I have used several brands of elements, usually 3500 and 4500 watt, of all density types. I used to get about 2 or 3 years + from an element. Lately, I am changing elements like batteries in a kids toy.

Heaters are drained regularly and I recently vacuumed out the calcium debri in the bottom of one. Installed a Camco mfg. lime life ripple super low watt density element. Blew out at one of the sharp bends in 2 months. Looks like the metal was stretched too thin there. Almost no calcium-lime build up on the element. Quiet in operation. Another went zonkers and blew out in a few areas and bent itself up into a pretzel.

NO dry firing. A mediuim density fold back element also blew in 6 months.

Do anode rods protect the heating element as well as the tank? Any ideas?
 
I don't know what to tell you. I have used many of the Camco Lime Life elements without problems like you are facing. I would say given the number of failures you have had the problem is unique to you.
 
Another Camco "lifetime" element blew its nichrome wire through the casing within 3 months. Hardly any lime on the element. Maybe Camco moved its MFG. to china or bangladesh.

Customer NO-service from Camco, and the store too. Guess I'll go back to Graingers who send out new ones with a single phone call.
 
I haven't seen it myself...
I use quite a few of them I carry them on my truck for use.

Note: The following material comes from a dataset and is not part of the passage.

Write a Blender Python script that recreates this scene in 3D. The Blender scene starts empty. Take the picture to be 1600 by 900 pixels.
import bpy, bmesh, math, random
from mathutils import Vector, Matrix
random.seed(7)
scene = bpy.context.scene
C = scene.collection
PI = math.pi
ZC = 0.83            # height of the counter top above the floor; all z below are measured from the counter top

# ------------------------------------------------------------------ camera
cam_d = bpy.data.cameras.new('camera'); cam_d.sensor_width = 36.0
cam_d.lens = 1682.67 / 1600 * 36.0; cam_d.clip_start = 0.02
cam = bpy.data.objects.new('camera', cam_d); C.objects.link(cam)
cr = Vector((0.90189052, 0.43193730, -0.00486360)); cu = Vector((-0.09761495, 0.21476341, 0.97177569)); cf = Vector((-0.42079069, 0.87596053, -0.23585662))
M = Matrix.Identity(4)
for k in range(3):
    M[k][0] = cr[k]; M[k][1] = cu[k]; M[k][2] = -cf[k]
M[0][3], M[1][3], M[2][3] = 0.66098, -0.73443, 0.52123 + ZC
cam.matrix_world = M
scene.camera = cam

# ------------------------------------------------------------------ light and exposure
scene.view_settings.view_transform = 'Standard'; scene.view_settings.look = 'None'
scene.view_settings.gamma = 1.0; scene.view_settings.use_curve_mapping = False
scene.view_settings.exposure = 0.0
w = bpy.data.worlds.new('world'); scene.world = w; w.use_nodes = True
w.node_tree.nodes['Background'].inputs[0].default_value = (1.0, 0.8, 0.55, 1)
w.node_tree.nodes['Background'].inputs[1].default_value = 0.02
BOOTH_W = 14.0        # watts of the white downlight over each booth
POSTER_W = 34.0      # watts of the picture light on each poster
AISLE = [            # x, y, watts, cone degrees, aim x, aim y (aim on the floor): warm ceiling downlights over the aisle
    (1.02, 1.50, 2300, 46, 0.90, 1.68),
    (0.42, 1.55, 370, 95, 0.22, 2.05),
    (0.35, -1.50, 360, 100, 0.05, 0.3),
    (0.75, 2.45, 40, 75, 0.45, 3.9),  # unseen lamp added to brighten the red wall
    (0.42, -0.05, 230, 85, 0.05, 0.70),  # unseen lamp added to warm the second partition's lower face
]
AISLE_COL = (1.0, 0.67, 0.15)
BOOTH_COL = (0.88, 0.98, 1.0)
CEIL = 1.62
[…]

I'd suspect something else is causing your problem...
 
Some things I'd check:
- Make sure that the power inlet wires are tight and the proper gauge.
- Make sure you have a good ground lead
- See if you have an a/c potential between the pipes and the ground wire
- at the panel, see if you have a potential between the ground and the neutral
- if your meter has a peak hold or an 'instantaneous' reading, check to see if there are any excessive peaks or dropouts.
- make sure that the leads are tight at the CB
- pull the CB and look to see if there is any evidence of overheating, or poor contacts on both the CB and the bus bar; if old, consider replacing the CB. If the bus bar is burnt, move to another slot, or replace the panel.